Transcribe the records below exactly, from their first line through the line containing "def pb_(x, y): return". Omit every line after it.

Entries with scene source code
⟨
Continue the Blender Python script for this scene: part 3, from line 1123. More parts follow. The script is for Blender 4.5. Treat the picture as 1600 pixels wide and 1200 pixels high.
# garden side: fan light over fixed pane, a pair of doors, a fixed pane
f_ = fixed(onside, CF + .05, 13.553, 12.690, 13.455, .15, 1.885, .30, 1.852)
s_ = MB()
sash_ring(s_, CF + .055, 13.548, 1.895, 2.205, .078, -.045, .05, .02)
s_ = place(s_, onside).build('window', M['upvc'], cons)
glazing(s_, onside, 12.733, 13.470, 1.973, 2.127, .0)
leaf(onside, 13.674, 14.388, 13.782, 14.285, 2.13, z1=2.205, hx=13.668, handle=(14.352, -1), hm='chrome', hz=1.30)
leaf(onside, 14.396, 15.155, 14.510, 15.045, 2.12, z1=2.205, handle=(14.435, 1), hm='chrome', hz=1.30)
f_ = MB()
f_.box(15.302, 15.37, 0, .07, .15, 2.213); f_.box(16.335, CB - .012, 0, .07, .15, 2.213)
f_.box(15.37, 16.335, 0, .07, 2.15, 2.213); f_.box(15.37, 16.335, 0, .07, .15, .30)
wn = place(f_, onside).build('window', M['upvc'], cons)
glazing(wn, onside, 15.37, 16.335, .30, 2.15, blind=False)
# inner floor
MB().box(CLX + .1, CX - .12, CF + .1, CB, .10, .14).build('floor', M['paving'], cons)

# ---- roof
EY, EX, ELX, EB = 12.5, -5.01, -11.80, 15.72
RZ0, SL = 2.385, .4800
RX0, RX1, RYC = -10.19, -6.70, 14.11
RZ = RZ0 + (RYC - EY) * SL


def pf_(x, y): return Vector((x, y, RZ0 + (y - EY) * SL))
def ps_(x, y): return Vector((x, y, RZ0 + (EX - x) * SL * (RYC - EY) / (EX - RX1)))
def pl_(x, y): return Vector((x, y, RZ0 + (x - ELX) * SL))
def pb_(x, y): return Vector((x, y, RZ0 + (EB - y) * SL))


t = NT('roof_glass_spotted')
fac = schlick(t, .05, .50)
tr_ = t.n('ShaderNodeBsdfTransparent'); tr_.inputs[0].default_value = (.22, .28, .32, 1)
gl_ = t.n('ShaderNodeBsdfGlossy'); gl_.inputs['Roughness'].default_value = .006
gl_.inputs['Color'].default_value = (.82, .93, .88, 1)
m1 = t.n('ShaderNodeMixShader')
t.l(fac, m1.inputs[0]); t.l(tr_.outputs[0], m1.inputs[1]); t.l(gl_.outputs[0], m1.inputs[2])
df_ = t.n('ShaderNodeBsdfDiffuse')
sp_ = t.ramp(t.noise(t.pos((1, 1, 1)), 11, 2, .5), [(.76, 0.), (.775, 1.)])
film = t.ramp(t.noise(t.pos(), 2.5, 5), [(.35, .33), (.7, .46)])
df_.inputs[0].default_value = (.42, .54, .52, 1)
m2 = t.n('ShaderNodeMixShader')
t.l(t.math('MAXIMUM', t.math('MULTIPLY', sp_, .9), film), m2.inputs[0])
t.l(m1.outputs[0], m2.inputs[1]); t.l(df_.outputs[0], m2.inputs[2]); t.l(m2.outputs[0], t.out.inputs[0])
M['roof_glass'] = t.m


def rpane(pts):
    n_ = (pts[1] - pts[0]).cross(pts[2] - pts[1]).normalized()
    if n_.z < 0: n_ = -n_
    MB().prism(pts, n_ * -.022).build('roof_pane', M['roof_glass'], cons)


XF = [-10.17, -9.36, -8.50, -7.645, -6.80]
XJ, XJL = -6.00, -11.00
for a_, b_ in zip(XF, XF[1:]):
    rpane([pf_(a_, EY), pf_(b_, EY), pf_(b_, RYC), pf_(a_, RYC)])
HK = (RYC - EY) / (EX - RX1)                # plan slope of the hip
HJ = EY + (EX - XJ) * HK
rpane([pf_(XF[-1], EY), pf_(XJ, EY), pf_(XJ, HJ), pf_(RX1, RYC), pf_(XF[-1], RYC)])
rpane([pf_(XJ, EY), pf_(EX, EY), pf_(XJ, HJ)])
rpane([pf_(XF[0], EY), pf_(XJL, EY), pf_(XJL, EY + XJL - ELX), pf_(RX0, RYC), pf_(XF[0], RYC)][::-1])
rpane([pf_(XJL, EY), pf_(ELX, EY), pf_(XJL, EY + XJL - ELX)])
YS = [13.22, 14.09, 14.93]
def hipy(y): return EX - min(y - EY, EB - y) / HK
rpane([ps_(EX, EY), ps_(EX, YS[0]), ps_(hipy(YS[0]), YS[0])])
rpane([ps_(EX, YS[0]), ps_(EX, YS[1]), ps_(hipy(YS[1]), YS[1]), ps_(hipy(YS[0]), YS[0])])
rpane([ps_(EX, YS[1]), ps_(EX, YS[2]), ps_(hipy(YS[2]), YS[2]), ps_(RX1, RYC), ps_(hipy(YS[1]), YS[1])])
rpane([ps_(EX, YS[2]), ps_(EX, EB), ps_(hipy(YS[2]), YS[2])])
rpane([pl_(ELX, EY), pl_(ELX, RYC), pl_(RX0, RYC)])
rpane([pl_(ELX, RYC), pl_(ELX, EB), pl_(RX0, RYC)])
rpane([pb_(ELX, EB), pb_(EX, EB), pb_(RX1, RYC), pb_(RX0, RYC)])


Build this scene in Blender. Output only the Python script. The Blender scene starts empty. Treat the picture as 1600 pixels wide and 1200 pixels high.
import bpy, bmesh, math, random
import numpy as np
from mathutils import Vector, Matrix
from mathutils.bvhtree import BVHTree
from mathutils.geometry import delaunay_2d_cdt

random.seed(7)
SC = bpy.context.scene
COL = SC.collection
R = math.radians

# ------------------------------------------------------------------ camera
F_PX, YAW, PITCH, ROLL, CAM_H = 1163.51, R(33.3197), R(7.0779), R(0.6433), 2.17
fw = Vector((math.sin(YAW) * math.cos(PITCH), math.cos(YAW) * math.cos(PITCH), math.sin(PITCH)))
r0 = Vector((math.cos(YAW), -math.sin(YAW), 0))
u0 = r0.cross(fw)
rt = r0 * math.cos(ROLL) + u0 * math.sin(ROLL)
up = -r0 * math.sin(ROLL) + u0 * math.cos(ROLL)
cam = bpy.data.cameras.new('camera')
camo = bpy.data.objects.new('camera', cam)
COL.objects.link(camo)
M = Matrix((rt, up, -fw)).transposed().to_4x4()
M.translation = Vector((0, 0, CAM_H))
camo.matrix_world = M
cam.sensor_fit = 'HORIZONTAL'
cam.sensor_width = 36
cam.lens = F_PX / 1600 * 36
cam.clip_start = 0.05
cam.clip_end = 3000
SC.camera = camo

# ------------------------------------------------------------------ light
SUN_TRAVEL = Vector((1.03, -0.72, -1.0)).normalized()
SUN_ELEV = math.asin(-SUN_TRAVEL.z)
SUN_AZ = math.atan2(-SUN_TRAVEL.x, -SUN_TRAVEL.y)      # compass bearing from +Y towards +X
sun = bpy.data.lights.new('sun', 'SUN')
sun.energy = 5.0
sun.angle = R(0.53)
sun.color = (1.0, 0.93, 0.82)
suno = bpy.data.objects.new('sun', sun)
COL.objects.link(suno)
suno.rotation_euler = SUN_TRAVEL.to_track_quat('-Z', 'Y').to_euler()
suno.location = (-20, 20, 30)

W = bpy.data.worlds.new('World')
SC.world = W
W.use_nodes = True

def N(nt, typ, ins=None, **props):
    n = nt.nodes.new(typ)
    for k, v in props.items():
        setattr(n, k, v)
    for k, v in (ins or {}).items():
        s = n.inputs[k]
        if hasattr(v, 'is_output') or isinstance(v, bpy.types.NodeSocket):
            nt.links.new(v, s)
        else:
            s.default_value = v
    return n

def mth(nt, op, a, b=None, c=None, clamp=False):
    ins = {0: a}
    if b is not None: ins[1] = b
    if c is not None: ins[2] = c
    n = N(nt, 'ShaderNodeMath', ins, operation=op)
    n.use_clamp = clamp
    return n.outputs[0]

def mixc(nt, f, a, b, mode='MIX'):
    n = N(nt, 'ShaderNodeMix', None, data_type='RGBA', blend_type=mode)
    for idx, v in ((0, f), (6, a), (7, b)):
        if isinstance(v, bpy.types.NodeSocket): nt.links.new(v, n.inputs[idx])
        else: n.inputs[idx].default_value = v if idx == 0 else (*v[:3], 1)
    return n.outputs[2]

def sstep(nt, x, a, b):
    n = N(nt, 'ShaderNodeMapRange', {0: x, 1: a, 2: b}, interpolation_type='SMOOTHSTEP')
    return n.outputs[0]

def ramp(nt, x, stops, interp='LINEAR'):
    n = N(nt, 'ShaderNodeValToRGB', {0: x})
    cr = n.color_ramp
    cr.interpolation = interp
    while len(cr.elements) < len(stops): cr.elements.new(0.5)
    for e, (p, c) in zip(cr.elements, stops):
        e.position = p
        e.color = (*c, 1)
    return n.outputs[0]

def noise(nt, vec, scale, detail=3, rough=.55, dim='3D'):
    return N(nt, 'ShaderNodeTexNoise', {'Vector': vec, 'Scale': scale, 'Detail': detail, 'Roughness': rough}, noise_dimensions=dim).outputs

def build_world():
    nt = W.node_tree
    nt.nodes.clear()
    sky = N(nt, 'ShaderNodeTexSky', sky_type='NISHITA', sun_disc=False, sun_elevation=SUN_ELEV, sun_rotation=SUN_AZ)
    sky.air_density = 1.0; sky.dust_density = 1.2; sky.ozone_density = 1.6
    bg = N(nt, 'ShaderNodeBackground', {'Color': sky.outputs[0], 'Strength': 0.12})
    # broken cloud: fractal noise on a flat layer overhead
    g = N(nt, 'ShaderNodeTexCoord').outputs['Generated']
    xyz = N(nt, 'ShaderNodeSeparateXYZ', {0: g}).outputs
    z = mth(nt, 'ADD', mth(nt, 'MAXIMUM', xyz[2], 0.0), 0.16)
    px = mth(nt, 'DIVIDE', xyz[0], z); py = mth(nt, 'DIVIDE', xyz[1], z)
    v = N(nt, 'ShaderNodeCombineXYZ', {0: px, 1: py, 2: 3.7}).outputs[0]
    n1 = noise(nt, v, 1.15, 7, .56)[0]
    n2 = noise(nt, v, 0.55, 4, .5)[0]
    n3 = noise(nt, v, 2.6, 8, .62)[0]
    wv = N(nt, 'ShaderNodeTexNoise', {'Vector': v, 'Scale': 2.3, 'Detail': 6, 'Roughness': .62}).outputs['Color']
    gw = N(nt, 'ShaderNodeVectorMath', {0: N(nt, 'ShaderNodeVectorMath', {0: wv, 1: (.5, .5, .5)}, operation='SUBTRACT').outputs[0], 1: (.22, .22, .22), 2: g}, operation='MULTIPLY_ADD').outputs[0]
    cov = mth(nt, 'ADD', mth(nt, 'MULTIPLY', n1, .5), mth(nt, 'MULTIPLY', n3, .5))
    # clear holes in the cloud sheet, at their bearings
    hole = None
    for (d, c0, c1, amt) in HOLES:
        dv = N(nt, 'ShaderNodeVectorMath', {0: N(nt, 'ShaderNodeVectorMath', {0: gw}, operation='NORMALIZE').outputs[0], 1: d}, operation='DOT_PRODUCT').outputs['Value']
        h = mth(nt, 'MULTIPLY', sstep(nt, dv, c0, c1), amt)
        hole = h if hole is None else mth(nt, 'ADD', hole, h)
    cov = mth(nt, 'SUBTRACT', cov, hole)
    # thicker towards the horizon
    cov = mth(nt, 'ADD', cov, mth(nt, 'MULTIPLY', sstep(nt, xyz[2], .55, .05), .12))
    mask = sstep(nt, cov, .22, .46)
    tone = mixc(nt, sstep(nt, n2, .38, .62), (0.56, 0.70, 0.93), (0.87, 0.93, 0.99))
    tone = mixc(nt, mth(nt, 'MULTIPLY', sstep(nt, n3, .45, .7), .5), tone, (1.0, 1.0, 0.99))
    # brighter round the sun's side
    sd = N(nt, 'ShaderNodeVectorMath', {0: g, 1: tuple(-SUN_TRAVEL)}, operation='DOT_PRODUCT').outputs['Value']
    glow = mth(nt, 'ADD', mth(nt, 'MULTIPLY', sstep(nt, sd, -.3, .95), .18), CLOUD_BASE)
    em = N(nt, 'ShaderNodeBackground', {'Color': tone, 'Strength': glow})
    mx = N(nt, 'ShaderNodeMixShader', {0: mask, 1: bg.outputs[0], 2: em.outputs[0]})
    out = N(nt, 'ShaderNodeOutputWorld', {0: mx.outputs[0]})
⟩
#### Full output
Continue the Blender Python script for this scene: part 3, from line 1123. More parts follow. The script is for Blender 4.5. Treat the picture as 1600 pixels wide and 1200 pixels high.
# garden side: fan light over fixed pane, a pair of doors, a fixed pane
f_ = fixed(onside, CF + .05, 13.553, 12.690, 13.455, .15, 1.885, .30, 1.852)
s_ = MB()
sash_ring(s_, CF + .055, 13.548, 1.895, 2.205, .078, -.045, .05, .02)
s_ = place(s_, onside).build('window', M['upvc'], cons)
glazing(s_, onside, 12.733, 13.470, 1.973, 2.127, .0)
leaf(onside, 13.674, 14.388, 13.782, 14.285, 2.13, z1=2.205, hx=13.668, handle=(14.352, -1), hm='chrome', hz=1.30)
leaf(onside, 14.396, 15.155, 14.510, 15.045, 2.12, z1=2.205, handle=(14.435, 1), hm='chrome', hz=1.30)
f_ = MB()
f_.box(15.302, 15.37, 0, .07, .15, 2.213); f_.box(16.335, CB - .012, 0, .07, .15, 2.213)
f_.box(15.37, 16.335, 0, .07, 2.15, 2.213); f_.box(15.37, 16.335, 0, .07, .15, .30)
wn = place(f_, onside).build('window', M['upvc'], cons)
glazing(wn, onside, 15.37, 16.335, .30, 2.15, blind=False)
# inner floor
MB().box(CLX + .1, CX - .12, CF + .1, CB, .10, .14).build('floor', M['paving'], cons)

# ---- roof
EY, EX, ELX, EB = 12.5, -5.01, -11.80, 15.72
RZ0, SL = 2.385, .4800
RX0, RX1, RYC = -10.19, -6.70, 14.11
RZ = RZ0 + (RYC - EY) * SL


def pf_(x, y): return Vector((x, y, RZ0 + (y - EY) * SL))
def ps_(x, y): return Vector((x, y, RZ0 + (EX - x) * SL * (RYC - EY) / (EX - RX1)))
def pl_(x, y): return Vector((x, y, RZ0 + (x - ELX) * SL))
def pb_(x, y): return Vector((x, y, RZ0 + (EB - y) * SL))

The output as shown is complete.